南茅部で縄文フォーラム、講演や体験講座

update 2009/10/25 10:10

 NPO法人函館市埋蔵文化財事業団主催の「2009 縄文の道フォーラム〜海と縄文文化〜」が24日、約80人が参加し函館市川汲町の南茅部公民館で開かれた。復元した縄文人の容姿や縄文文化の奥深さを専門家が伝え、縄文時代の釣り針作りを学ぶ体験講座も行われた。参加者は当時の生活に思いを寄せながら、現代に生かせる柔軟な視野や物事のとらえ方を学んだ。

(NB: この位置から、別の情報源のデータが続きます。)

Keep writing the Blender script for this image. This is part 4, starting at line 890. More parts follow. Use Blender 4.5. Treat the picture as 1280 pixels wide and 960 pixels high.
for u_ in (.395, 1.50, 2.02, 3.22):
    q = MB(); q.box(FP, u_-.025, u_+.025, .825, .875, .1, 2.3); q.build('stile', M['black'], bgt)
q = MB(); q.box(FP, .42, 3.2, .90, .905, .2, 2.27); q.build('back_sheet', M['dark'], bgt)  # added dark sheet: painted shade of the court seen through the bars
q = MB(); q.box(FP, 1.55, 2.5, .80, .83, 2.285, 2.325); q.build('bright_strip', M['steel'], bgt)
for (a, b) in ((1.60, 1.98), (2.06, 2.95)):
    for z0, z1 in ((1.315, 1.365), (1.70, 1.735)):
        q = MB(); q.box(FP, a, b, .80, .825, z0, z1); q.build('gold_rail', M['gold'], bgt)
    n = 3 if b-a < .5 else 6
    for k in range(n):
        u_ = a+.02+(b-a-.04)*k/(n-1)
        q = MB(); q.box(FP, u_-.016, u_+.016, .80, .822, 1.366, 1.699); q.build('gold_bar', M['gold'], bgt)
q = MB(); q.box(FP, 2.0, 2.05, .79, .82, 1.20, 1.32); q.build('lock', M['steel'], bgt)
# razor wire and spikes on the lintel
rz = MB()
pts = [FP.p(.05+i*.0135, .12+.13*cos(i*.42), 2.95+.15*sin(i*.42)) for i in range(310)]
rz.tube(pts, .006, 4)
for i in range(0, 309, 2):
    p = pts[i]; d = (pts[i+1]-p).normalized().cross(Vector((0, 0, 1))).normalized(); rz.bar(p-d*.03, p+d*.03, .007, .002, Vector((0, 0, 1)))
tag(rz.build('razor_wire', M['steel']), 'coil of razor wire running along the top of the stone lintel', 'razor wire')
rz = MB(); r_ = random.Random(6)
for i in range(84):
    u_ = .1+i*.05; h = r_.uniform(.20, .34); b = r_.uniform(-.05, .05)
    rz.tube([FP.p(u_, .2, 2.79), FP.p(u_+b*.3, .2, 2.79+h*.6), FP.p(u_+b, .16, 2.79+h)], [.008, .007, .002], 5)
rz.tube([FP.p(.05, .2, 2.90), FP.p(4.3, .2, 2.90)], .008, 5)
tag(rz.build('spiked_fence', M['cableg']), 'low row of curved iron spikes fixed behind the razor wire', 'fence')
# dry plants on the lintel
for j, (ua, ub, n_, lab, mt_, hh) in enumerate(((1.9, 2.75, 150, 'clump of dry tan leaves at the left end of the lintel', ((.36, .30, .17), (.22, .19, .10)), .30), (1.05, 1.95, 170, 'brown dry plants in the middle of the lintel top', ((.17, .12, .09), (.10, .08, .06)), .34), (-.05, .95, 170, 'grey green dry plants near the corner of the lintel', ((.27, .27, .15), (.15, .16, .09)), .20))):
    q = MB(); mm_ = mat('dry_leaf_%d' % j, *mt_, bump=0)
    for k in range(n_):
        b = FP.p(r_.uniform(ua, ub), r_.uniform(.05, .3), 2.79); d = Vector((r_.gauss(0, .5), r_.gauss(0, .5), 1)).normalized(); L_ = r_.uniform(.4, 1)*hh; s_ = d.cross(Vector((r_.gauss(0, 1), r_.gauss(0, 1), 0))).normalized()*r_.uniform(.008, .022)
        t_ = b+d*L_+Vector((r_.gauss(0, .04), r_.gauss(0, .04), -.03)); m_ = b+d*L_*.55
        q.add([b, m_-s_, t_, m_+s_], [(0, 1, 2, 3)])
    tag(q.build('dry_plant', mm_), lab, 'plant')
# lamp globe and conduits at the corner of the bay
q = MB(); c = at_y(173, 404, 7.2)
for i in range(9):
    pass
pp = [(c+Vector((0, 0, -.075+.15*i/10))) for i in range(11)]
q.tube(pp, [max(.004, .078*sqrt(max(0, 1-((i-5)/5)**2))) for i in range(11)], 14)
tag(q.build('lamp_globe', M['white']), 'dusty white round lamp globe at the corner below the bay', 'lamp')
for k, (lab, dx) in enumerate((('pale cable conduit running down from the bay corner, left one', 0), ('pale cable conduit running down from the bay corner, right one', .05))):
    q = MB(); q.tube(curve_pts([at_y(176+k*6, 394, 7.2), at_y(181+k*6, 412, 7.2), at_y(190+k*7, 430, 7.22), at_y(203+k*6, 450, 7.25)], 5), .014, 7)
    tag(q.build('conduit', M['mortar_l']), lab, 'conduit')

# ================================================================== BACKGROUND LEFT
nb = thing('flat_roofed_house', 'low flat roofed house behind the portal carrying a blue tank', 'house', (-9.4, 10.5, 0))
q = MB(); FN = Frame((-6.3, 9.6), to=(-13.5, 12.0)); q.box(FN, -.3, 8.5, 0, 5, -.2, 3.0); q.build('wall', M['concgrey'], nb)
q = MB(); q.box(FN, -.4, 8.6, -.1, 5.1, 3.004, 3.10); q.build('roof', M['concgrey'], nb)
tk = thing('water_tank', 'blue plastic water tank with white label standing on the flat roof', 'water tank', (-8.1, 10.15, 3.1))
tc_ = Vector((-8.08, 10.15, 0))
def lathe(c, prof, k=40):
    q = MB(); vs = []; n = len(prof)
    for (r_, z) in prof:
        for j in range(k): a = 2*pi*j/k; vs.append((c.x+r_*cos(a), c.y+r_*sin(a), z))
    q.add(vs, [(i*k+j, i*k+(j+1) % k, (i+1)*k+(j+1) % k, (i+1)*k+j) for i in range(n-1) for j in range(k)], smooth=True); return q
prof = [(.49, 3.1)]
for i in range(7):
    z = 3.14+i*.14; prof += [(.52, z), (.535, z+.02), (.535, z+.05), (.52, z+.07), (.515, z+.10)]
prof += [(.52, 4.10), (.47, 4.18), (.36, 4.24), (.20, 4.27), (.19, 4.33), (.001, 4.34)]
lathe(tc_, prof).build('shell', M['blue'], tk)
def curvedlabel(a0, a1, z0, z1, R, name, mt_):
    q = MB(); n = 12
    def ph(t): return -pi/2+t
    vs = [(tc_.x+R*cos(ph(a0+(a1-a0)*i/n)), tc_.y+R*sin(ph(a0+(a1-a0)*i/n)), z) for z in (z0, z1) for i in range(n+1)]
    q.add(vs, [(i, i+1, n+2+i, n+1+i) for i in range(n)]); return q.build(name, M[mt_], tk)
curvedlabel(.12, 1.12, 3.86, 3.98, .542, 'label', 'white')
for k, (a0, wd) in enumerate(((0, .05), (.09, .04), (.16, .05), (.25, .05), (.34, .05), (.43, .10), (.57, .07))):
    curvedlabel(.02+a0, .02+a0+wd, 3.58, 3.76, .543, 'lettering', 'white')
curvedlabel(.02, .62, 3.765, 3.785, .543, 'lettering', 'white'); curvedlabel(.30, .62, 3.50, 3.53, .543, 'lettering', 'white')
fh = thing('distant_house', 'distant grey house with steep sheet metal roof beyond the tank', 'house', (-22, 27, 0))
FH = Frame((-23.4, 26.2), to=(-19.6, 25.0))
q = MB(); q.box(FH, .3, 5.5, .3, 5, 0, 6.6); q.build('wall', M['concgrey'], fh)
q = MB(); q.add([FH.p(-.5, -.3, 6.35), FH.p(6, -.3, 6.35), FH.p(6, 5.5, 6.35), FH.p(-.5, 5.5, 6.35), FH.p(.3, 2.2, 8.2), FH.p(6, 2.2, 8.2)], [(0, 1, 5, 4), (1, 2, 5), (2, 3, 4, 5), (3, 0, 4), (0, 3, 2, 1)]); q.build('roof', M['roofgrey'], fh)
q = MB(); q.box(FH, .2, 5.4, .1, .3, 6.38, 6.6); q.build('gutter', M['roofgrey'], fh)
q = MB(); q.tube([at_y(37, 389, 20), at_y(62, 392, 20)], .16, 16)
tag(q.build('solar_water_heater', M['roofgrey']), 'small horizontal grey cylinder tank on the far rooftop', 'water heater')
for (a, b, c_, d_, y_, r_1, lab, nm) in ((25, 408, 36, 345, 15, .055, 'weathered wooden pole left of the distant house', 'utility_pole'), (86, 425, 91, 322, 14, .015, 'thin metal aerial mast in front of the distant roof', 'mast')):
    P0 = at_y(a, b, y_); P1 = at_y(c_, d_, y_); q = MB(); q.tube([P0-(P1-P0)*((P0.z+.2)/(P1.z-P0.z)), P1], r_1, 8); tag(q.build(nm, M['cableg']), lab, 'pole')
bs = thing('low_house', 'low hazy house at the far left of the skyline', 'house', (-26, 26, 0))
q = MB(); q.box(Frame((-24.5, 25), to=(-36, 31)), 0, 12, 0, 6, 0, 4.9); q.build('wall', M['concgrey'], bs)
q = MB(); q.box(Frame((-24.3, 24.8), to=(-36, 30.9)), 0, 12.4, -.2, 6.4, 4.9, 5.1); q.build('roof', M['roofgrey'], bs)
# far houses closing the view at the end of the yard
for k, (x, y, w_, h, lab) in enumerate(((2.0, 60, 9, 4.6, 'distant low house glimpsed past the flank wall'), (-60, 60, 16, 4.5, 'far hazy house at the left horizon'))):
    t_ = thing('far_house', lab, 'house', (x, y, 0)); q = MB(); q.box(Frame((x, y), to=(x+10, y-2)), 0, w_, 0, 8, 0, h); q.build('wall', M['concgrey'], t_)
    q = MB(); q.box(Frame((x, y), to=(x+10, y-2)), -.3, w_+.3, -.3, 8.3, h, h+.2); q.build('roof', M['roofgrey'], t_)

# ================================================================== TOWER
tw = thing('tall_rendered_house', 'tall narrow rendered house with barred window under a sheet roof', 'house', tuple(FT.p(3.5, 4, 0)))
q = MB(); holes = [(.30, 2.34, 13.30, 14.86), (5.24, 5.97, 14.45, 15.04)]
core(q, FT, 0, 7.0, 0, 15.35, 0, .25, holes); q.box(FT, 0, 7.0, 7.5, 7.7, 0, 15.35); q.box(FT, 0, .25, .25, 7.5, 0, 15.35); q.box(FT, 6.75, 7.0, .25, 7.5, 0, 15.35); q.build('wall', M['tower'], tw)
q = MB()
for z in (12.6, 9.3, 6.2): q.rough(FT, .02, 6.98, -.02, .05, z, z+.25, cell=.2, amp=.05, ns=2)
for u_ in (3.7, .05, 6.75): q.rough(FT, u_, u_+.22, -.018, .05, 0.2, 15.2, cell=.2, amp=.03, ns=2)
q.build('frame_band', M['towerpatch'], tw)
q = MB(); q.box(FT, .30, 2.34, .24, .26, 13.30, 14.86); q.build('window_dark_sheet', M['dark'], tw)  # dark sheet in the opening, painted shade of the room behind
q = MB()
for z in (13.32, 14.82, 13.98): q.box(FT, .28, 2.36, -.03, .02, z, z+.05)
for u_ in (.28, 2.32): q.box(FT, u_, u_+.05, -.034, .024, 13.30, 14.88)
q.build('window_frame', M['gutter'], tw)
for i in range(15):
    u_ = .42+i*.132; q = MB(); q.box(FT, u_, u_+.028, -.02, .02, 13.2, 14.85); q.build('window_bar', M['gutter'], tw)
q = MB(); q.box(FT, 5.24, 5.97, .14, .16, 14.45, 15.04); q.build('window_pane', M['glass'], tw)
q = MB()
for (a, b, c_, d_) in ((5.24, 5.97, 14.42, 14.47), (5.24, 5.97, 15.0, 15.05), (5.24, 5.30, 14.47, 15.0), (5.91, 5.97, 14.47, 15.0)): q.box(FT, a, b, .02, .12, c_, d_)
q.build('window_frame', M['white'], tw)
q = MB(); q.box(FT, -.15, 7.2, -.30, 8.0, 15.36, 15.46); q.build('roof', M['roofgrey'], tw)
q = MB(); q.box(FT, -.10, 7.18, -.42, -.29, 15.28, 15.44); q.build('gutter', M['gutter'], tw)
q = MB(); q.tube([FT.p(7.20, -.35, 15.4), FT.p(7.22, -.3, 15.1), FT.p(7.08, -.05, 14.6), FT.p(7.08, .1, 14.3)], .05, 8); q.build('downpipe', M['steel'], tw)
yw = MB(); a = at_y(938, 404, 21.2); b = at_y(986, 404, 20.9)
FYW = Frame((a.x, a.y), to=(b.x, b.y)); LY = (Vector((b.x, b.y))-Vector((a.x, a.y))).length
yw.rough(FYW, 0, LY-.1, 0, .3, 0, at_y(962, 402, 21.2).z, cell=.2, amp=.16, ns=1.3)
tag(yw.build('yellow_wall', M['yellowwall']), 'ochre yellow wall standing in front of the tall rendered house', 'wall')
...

 縄文文化は海と森にはぐくまれ、自然豊かな南茅部はまさにその文化が発展した地。この悠久の歴史と文化を財産に位置づけ、現代人の生涯学習推進を図ろうとフォーラムを企画した。

 国立歴史民俗博物館の西本豊弘教授(62)が「『南かやべの豊かな海の幸』〜道南の貝塚調査から〜」の演題で講演。南茅部や戸井、恵山の貝塚遺跡調査から、古くから一帯の水産資源は恵まれていたとし、「魚を狙って海獣(オットセイ)が海峡に入る。縄文人も海の資源を生活の糧にしていたのは明らかで、動物の骨で狩り道具をこしらえ、数人乗りの船で海獣狩猟をしていたと推測される」と述べた。

 また、時代を超えても変わらぬ特産の魅力も紹介。「海藻類を積極的に生活に組み込んでいたのでは」と推察し、「南茅部はコンブの産地。遺跡では海藻の利用は確認されていないが、繊維としてコンブを利用していた北太平洋の諸民族の事例から、縄文人も食料や繊維に活用していた可能性はある」と結んだ。

 講演後は鹿角の釣り針作りが行われ、参加者は真剣な表情で、針先やかえしを鋭く加工。「うまくできない。面倒くさい」という児童に、「縄文人はこうやって針を作っていたんだよ。食べて生きていくための必死さがわかるでしょ」と促す母親もいた。

 市内臼尻の加藤詔三さん(65)は「興味深い内容の講演だった。縄文人の衣服や生活品は出土品などから分かる。一番興味があるのは縄文人の表情で、ぜひ見たい」。道教大函館附属小4年の佐藤健一郎君(10)は「針づくりに驚いた。縄文人のたくましさと賢さを感じ、勉強になった」と目を輝かせていた。